Forty-four African countries, including Cameroon, signed the agreement establishing a Continental Free Trade Area in Africa (CFTA) on 21 March 2018 in Kigali, Rwanda. This area is considered vital to Africa's economic development as it will foster increased intra-African trade. This Framework Agreement dates back to the 18th session of the African Union (AU) that held in January 2012 in Addis Ababa, Ethiopia. The CFTA is one of the key projects highlighted by the AU in its Agenda 2063. It is a long-term development programme that seeks to facilitate the movement of goods and people within the African continent.


The AU estimates that the implementation of the CFTA will help increase the level of intra-African trade by almost 60% by 2022. Currently, only 16% of Africa trade with Africa.
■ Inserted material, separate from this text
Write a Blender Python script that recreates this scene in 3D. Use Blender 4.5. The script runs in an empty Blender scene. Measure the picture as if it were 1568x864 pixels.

Over time, the CFTA will lead to the gradual elimination of tariffs between member countries, thus promoting trade within the continent and enabling African countries to free themselves from an economic system that is too focused on the exploitation of raw materials. As a reminder, the Kigali agreement can only come into force in at least 180 days, but not before it has been ratified by at least 22 countries among the signatories.


According to Cameroon Minister of Trade Mr. Luc Magloire Mbarga Atangana, the draft instruments negotiated by the ministers and submitted for signature by the Heads of State and Government include the Framework Agreement itself, the Protocol on Trade in Services, as well as the Protocol on Trade in goods and its Annexes, which include issues such as rules of origin, trade facilitation, transit facilitation, non-tariff barriers, technical barriers to trade, sanitary and phytosanitary and trade remedial measures.

It is also noteworthy that goods and services covered by the Agreement have been divided into three categories. "The first includes 90% of the tariff lines, which must be liberalised over a period of five years, except for the least developed countries that have a period of ten years," the Minister of Trade said. The second category includes a list of sensitive products, whose liberalisation schedule covers ten years, excluding the least developed countries which have been granted a period of thirteen years. The last category relates to products excluded from liberalisation.